Microservice Architecture - Modern Application Development on AWS

Microservice Architecture

As monolithic applications grow, it becomes difficult to modify or add functionality to them, and to track what parts of the codebase are involved in a specific change. As a result, small changes can require lengthy regression testing, and development of new features can slow. In an application built with a microservice architecture and loosely coupled components, many new features and bug fixes can be implemented at the level of a single service and released much more rapidly.

Organizations with monolithic legacy applications can become more agile and flexible by redesigning their applications into microservices. Each service is deployed separately, and all the services work together to offer the same functionality as the monolithic system. Microservices can be built, modified, and released quickly, which provides faster experimentation and innovation. Each team that builds microservices can also take clear ownership of their own design, development, deployment, and operations.

To achieve this loose coupling, the microservices in a system must communicate with each other. A datastore that is shared between services creates tight coupling, hidden dependencies, timing issues, and challenges with scaling and availability. It is better to use published APIs or asynchronous message queues to communicate between separate services. Separating processes into different pieces that are connected by messages in queues creates clear transaction boundaries and enables services to operate more independently.

Messaging systems can provide scalability, resilience, availability, consistency, and distributed transactions because of the following characteristics:

  • Trusted and resilient message delivery system

  • Non-blocking and one-way operation

  • Loosely coupled services

  • Bringing focus to different logical components in the system, and allowing each to work independently

Architectures that take advantage of these elements can easily expose robust APIs and asynchronous communication channels, which enables each service to be operated and automated independently, and which also improves reliability.

When many different microservices are connected to perform a process, you must have a method to monitor the state of a single end-to-end task. You must also make sure that all the necessary steps happen in the correct order and at the correct time. You can use state machines to both monitor the state of tasks and make sure they occur in the correct order.
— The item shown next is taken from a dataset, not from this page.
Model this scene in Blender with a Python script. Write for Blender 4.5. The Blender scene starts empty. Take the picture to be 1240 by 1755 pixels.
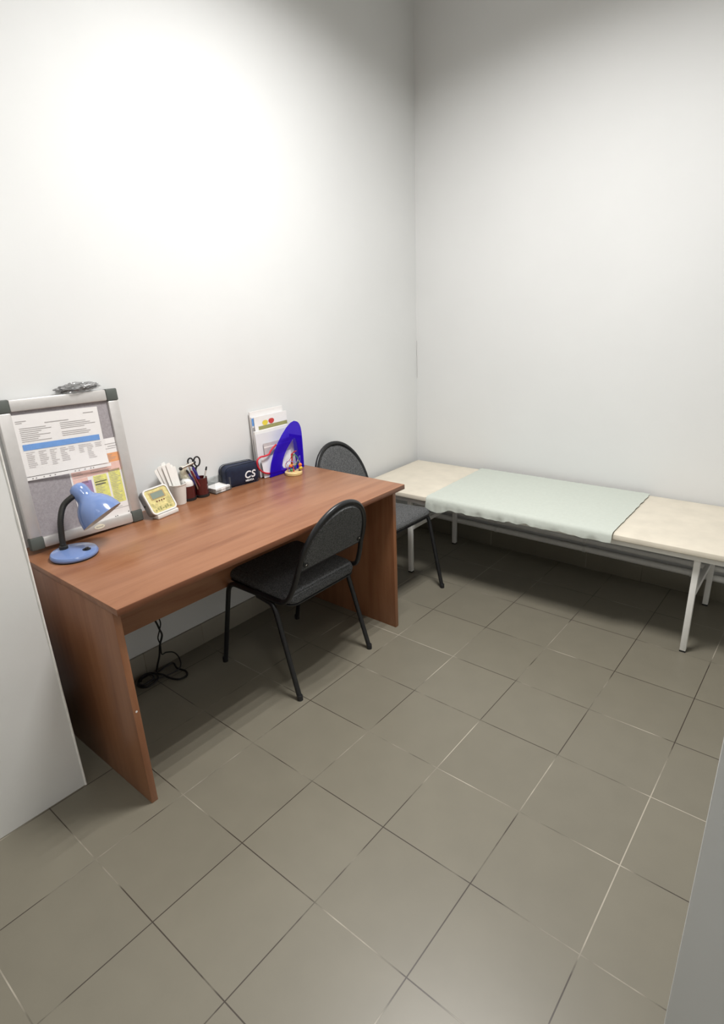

You also need a method to manage the overall workflow between services, to configure various timeouts, cancellations, heartbeats for long-running tasks, and granular monitoring and auditing. Managing services with this type of tooling improves speed, productivity, and flexibility. To make sure that microservices execute in the correct sequence with appropriate timing, modern applications take advantage of orchestration and messaging tools. Using orchestration tools makes it easy to build robust services in a repeatable way. AWS Step Functions is a fully managed tool that can coordinate arbitrary workflows across services. When you use messaging tools, you remove direct dependencies between services, which improves reliability and scalability. You can use different tools—such as Amazon Simple Queue Service (Amazon SQS), Amazon CloudWatch Events, and Amazon Kinesis—depending on the specific workload. By using orchestration and messaging tools together, your developers do not have to spend time on workflow execution, state management, and inter-service communication, which gives them valuable time to focus on core business logic.